In answer to a question later on, he talks about the NPP's problem with their understanding of salvation, how they believe in corporate salvation rather than individual salvation, and that they have trouble explaining the atonement and the purpose of Christ's death (as in Colossians 2). They have trouble understanding that Christ's righteousness is imputed to those who accept it by faith, contrary to the Jews of Christ's day who thought they were righteous because they kept the law.

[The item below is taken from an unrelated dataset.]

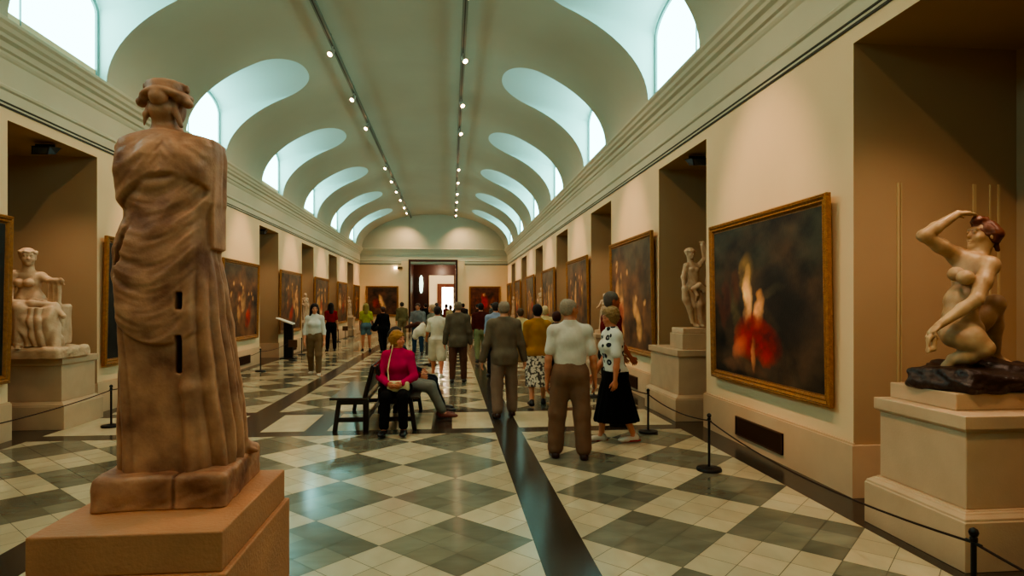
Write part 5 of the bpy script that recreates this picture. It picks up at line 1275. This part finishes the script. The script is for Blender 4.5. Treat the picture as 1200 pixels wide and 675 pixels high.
# ------------------------------------------------------------------ lights
w = bpy.data.worlds.new('world'); sc.world = w; w.use_nodes = True
w.node_tree.nodes['Background'].inputs[0].default_value = (.6, .85, .9, 1); w.node_tree.nodes['Background'].inputs[1].default_value = .3
def area(loc, rot, sx, sy, e, col):
    l = bpy.data.lights.new('skylight_glow', 'AREA'); l.shape = 'RECTANGLE'; l.size = sx; l.size_y = sy; l.energy = e; l.color = col
    o = bpy.data.objects.new('skylight_glow', l); C.objects.link(o); o.location = loc; o.rotation_euler = rot; return o
def spot(loc, to, e, ang=50, blend=.8, col=(1, .64, .37), r=.05):
    l = bpy.data.lights.new('spot_lamp', 'SPOT'); l.energy = e; l.spot_size = R(ang); l.spot_blend = blend; l.color = col; l.shadow_soft_size = r
    o = bpy.data.objects.new('spot_lamp', l); C.objects.link(o); o.location = loc
    d = Vector(to)-Vector(loc); o.rotation_euler = d.to_track_quat('-Z', 'Y').to_euler(); return o
for y0, y1 in piers[1:]:
    yc = (y0+y1)/2
    spot((.27, yc, 6.8), (XR, yc, 2.5), 430, 32); spot((-2.4, yc, 6.8), (XL, yc, 2.5), 430, 32)
for k, (y0, y1) in enumerate(opens):
    yc = (y0+y1)/2
    for X, s in ((XR, 1), (XL, -1)):
        spot((X+s*.25, yc-.2, 3.8), (X+s*.25, yc+.1, 1.3), 38, 110, .9, (1, .74, .52))
spot((4.55, 3.3, 3.85), (3.9, 4.1, 1.5), 30, 70, .8, (1, .74, .52))  # added fill spot without a fixture, lifts the statue's dark raised leg
# added warm fill: wide spots along both tracks, not tied to the lamp fixtures
for k in range(9):
    y = 1.5+4.4*k; e = 90 if k == 0 else 160
    spot((.26, y, 6.75), (2.2, y+1.2, 0), e, 125, .9); spot((-2.37, y, 6.75), (-4.2, y+1.2, 0), e, 125, .9)
spot((.26, 1.2, 6.8), (3.8, 4.1, 1.6), 300, 36)
spot((1.6, 6.5, 6.6), (-.9, 2.7, 1.2), 260, 26)
spot((-2.37, -.6, 6.75), (-1.2, 2.6, 1.2), 90, 24)
spot((-2.5, 33.5, 6.8), (-4.1, YE, 2.0), 260, 30); spot((.3, 33.5, 6.8), (2.1, YE, 2.0), 260, 30)
l = bpy.data.lights.new('vestibule_fill', 'POINT'); l.energy = 90; l.color = (1, .75, .5); o = bpy.data.objects.new('vestibule_fill', l); C.objects.link(o); o.location = (-.6, 39.4, 3.9)  # vestibule light is an added fill to brighten the dark recess, no fixture
l = bpy.data.lights.new('far_room_lamp', 'POINT'); l.energy = 700; l.color = (1, .9, .75); o = bpy.data.objects.new('far_room_lamp', l); C.objects.link(o); o.location = (0, 47, 5)

sc.cycles.use_denoising = True
sc.cycles.max_bounces = 8; sc.cycles.diffuse_bounces = 5
sc.view_settings.view_transform = 'AgX'; sc.view_settings.exposure = .84; sc.view_settings.look = 'AgX - Medium High Contrast'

In answer to a question about the NPP being a threat against the gospel ~

New Perspective is a real challenge because it argues that justification is not about the imputation of Christ's righteousness to the sinner, but justification is about God's actions being righteous. God has acted righteously, and you believe in God, therefore, you are righteous. That just guts all those passages in Romans 3 and 4 and Galatians 3 and 4...it just empties them of any meaning, so that's one place that the gospel is under direct assault.

Riddlebarger says:

"New Perspective's here to stay."

He closes in prayer:

Our gracious God and Father we are thankful for the gospel that you have revealed in the New Testament. That gospel with great power and clarity reminds us that your gospel is about our individual salvation and it is about the salvation of your people , that it is about Christ's triumph over the principalities and powers, that it's all of these things, not just one. So Father, we're thankful for that reminder that Jesus Christ has indeed done for us what we could not do for ourselves, that He has taken people from every race and tribe and tongue under heaven and made them one because He has died for them, because He has borne Your wrath and punishment in His own body, because He fulfilled all righteousness and that righteousness is imputed to us. So Father we're thankful for the gospel and for its great clarity and we pray that as we work through these matters our understanding of that gospel would grow and we would come to greater and greater clarity of your Word. So Father we're thankful for this and we ask and pray this in Christ's name. Amen.